-- Start DATA FOR THE TASK --
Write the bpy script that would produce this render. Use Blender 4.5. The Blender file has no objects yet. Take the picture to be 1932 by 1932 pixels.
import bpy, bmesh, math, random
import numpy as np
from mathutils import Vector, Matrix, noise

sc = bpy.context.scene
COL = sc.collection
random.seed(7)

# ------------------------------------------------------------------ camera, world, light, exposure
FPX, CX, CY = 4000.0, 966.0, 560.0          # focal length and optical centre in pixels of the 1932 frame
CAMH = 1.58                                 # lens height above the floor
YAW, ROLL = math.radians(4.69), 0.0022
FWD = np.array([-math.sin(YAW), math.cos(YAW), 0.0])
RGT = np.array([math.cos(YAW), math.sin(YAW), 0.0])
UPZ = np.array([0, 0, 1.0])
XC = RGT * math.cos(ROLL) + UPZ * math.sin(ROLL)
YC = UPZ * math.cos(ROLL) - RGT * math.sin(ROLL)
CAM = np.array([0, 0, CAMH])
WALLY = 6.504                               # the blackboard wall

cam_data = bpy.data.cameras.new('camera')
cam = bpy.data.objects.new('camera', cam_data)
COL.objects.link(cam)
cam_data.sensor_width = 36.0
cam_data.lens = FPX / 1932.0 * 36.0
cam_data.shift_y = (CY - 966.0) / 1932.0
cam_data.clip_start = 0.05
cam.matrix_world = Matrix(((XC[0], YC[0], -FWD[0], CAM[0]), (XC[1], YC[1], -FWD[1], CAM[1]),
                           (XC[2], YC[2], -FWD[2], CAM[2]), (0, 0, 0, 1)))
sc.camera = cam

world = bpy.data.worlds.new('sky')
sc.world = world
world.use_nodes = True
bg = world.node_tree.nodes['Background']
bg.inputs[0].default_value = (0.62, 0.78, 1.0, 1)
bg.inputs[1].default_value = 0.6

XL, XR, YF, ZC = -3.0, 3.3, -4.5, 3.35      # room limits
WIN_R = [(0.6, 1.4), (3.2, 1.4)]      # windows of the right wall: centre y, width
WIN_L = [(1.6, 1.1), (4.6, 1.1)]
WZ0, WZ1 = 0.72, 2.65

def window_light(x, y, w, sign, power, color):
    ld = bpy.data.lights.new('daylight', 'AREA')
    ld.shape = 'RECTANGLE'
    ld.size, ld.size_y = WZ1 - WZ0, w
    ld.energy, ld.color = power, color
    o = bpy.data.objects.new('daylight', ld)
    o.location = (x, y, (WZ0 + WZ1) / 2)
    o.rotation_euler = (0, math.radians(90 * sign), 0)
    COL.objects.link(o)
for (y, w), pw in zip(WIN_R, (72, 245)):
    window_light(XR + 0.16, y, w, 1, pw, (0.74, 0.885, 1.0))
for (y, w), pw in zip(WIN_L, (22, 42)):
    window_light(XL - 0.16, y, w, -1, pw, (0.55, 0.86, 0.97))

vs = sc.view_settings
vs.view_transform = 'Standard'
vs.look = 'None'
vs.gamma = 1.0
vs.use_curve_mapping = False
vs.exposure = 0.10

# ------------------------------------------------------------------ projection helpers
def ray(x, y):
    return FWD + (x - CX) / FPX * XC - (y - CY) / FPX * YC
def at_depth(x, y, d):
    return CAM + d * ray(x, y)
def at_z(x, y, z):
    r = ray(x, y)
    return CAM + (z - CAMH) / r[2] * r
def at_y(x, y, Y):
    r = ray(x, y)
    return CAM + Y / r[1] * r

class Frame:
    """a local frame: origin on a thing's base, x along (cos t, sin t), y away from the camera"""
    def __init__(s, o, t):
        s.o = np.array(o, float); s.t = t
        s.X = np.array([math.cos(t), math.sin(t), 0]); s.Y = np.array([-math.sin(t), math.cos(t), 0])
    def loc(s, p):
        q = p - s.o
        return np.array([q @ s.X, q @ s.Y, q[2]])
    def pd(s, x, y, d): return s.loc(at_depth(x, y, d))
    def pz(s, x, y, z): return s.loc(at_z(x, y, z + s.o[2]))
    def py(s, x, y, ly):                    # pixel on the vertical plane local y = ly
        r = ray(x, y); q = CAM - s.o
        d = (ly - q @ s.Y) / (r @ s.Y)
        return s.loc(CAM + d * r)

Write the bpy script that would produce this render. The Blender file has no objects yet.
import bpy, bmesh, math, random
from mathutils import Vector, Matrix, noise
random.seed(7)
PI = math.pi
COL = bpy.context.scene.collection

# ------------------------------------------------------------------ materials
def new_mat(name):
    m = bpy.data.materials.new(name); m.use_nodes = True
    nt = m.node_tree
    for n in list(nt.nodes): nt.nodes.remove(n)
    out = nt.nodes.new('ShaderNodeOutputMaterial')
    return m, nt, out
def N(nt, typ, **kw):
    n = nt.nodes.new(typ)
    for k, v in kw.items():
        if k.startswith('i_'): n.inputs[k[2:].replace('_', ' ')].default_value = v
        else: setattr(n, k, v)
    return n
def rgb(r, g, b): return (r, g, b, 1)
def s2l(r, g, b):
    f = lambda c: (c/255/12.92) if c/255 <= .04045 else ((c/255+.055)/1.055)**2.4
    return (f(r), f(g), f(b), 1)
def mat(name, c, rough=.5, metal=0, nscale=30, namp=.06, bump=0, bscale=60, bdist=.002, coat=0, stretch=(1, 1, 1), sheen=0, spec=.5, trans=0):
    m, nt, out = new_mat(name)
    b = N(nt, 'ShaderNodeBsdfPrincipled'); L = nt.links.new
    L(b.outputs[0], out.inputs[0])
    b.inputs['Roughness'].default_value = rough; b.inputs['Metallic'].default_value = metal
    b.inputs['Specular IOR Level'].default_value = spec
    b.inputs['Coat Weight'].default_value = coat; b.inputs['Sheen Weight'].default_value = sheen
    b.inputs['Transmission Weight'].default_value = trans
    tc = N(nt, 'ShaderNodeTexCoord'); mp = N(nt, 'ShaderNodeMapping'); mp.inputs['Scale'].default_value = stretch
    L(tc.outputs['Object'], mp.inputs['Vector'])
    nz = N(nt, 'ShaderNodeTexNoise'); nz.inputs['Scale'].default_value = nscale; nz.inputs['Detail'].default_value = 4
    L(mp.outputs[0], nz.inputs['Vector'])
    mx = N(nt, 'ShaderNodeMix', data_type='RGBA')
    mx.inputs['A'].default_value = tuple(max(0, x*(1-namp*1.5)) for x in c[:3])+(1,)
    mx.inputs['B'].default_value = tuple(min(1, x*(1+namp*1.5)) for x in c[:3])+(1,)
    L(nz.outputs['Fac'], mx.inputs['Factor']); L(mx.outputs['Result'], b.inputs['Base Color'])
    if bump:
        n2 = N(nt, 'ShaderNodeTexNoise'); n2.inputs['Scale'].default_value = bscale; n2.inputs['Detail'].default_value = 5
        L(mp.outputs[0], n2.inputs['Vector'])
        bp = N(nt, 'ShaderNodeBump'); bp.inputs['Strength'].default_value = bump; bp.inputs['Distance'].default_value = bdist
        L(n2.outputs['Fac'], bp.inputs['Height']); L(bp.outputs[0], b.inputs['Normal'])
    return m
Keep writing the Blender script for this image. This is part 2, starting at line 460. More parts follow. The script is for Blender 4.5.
-- End DATA FOR THE TASK --
[WHAT YOU SHOULD DO]
Copy all data exactly, start to finish.

[CORRECT RESULT]
Write the bpy script that would produce this render. Use Blender 4.5. The Blender file has no objects yet. Take the picture to be 1932 by 1932 pixels.
import bpy, bmesh, math, random
import numpy as np
from mathutils import Vector, Matrix, noise

sc = bpy.context.scene
COL = sc.collection
random.seed(7)

# ------------------------------------------------------------------ camera, world, light, exposure
FPX, CX, CY = 4000.0, 966.0, 560.0          # focal length and optical centre in pixels of the 1932 frame
CAMH = 1.58                                 # lens height above the floor
YAW, ROLL = math.radians(4.69), 0.0022
FWD = np.array([-math.sin(YAW), math.cos(YAW), 0.0])
RGT = np.array([math.cos(YAW), math.sin(YAW), 0.0])
UPZ = np.array([0, 0, 1.0])
XC = RGT * math.cos(ROLL) + UPZ * math.sin(ROLL)
YC = UPZ * math.cos(ROLL) - RGT * math.sin(ROLL)
CAM = np.array([0, 0, CAMH])
WALLY = 6.504                               # the blackboard wall

cam_data = bpy.data.cameras.new('camera')
cam = bpy.data.objects.new('camera', cam_data)
COL.objects.link(cam)
cam_data.sensor_width = 36.0
cam_data.lens = FPX / 1932.0 * 36.0
cam_data.shift_y = (CY - 966.0) / 1932.0
cam_data.clip_start = 0.05
cam.matrix_world = Matrix(((XC[0], YC[0], -FWD[0], CAM[0]), (XC[1], YC[1], -FWD[1], CAM[1]),
                           (XC[2], YC[2], -FWD[2], CAM[2]), (0, 0, 0, 1)))
sc.camera = cam

world = bpy.data.worlds.new('sky')
sc.world = world
world.use_nodes = True
bg = world.node_tree.nodes['Background']
bg.inputs[0].default_value = (0.62, 0.78, 1.0, 1)
bg.inputs[1].default_value = 0.6

XL, XR, YF, ZC = -3.0, 3.3, -4.5, 3.35      # room limits
WIN_R = [(0.6, 1.4), (3.2, 1.4)]      # windows of the right wall: centre y, width
WIN_L = [(1.6, 1.1), (4.6, 1.1)]
WZ0, WZ1 = 0.72, 2.65

def window_light(x, y, w, sign, power, color):
    ld = bpy.data.lights.new('daylight', 'AREA')
    ld.shape = 'RECTANGLE'
    ld.size, ld.size_y = WZ1 - WZ0, w
    ld.energy, ld.color = power, color
    o = bpy.data.objects.new('daylight', ld)
    o.location = (x, y, (WZ0 + WZ1) / 2)
    o.rotation_euler = (0, math.radians(90 * sign), 0)
    COL.objects.link(o)
for (y, w), pw in zip(WIN_R, (72, 245)):
    window_light(XR + 0.16, y, w, 1, pw, (0.74, 0.885, 1.0))
for (y, w), pw in zip(WIN_L, (22, 42)):
    window_light(XL - 0.16, y, w, -1, pw, (0.55, 0.86, 0.97))

vs = sc.view_settings
vs.view_transform = 'Standard'
vs.look = 'None'
vs.gamma = 1.0
vs.use_curve_mapping = False
vs.exposure = 0.10

# ------------------------------------------------------------------ projection helpers
def ray(x, y):
    return FWD + (x - CX) / FPX * XC - (y - CY) / FPX * YC
def at_depth(x, y, d):
    return CAM + d * ray(x, y)
def at_z(x, y, z):
    r = ray(x, y)
    return CAM + (z - CAMH) / r[2] * r
def at_y(x, y, Y):
    r = ray(x, y)
    return CAM + Y / r[1] * r

class Frame:
    """a local frame: origin on a thing's base, x along (cos t, sin t), y away from the camera"""
    def __init__(s, o, t):
        s.o = np.array(o, float); s.t = t
        s.X = np.array([math.cos(t), math.sin(t), 0]); s.Y = np.array([-math.sin(t), math.cos(t), 0])
    def loc(s, p):
        q = p - s.o
        return np.array([q @ s.X, q @ s.Y, q[2]])
    def pd(s, x, y, d): return s.loc(at_depth(x, y, d))
    def pz(s, x, y, z): return s.loc(at_z(x, y, z + s.o[2]))
    def py(s, x, y, ly):                    # pixel on the vertical plane local y = ly
        r = ray(x, y); q = CAM - s.o
        d = (ly - q @ s.Y) / (r @ s.Y)
        return s.loc(CAM + d * r)

Write the bpy script that would produce this render. The Blender file has no objects yet.
import bpy, bmesh, math, random
from mathutils import Vector, Matrix, noise
random.seed(7)
PI = math.pi
COL = bpy.context.scene.collection

# ------------------------------------------------------------------ materials
def new_mat(name):
    m = bpy.data.materials.new(name); m.use_nodes = True
    nt = m.node_tree
    for n in list(nt.nodes): nt.nodes.remove(n)
    out = nt.nodes.new('ShaderNodeOutputMaterial')
    return m, nt, out
def N(nt, typ, **kw):
    n = nt.nodes.new(typ)
    for k, v in kw.items():
        if k.startswith('i_'): n.inputs[k[2:].replace('_', ' ')].default_value = v
        else: setattr(n, k, v)
    return n
def rgb(r, g, b): return (r, g, b, 1)
def s2l(r, g, b):
    f = lambda c: (c/255/12.92) if c/255 <= .04045 else ((c/255+.055)/1.055)**2.4
    return (f(r), f(g), f(b), 1)
def mat(name, c, rough=.5, metal=0, nscale=30, namp=.06, bump=0, bscale=60, bdist=.002, coat=0, stretch=(1, 1, 1), sheen=0, spec=.5, trans=0):
    m, nt, out = new_mat(name)
    b = N(nt, 'ShaderNodeBsdfPrincipled'); L = nt.links.new
    L(b.outputs[0], out.inputs[0])
    b.inputs['Roughness'].default_value = rough; b.inputs['Metallic'].default_value = metal
    b.inputs['Specular IOR Level'].default_value = spec
    b.inputs['Coat Weight'].default_value = coat; b.inputs['Sheen Weight'].default_value = sheen
    b.inputs['Transmission Weight'].default_value = trans
    tc = N(nt, 'ShaderNodeTexCoord'); mp = N(nt, 'ShaderNodeMapping'); mp.inputs['Scale'].default_value = stretch
    L(tc.outputs['Object'], mp.inputs['Vector'])
    nz = N(nt, 'ShaderNodeTexNoise'); nz.inputs['Scale'].default_value = nscale; nz.inputs['Detail'].default_value = 4
    L(mp.outputs[0], nz.inputs['Vector'])
    mx = N(nt, 'ShaderNodeMix', data_type='RGBA')
    mx.inputs['A'].default_value = tuple(max(0, x*(1-namp*1.5)) for x in c[:3])+(1,)
    mx.inputs['B'].default_value = tuple(min(1, x*(1+namp*1.5)) for x in c[:3])+(1,)
    L(nz.outputs['Fac'], mx.inputs['Factor']); L(mx.outputs['Result'], b.inputs['Base Color'])
    if bump:
        n2 = N(nt, 'ShaderNodeTexNoise'); n2.inputs['Scale'].default_value = bscale; n2.inputs['Detail'].default_value = 5
        L(mp.outputs[0], n2.inputs['Vector'])
        bp = N(nt, 'ShaderNodeBump'); bp.inputs['Strength'].default_value = bump; bp.inputs['Distance'].default_value = bdist
        L(n2.outputs['Fac'], bp.inputs['Height']); L(bp.outputs[0], b.inputs['Normal'])
    return m
Keep writing the Blender script for this image. This is part 2, starting at line 460. More parts follow. The script is for Blender 4.5.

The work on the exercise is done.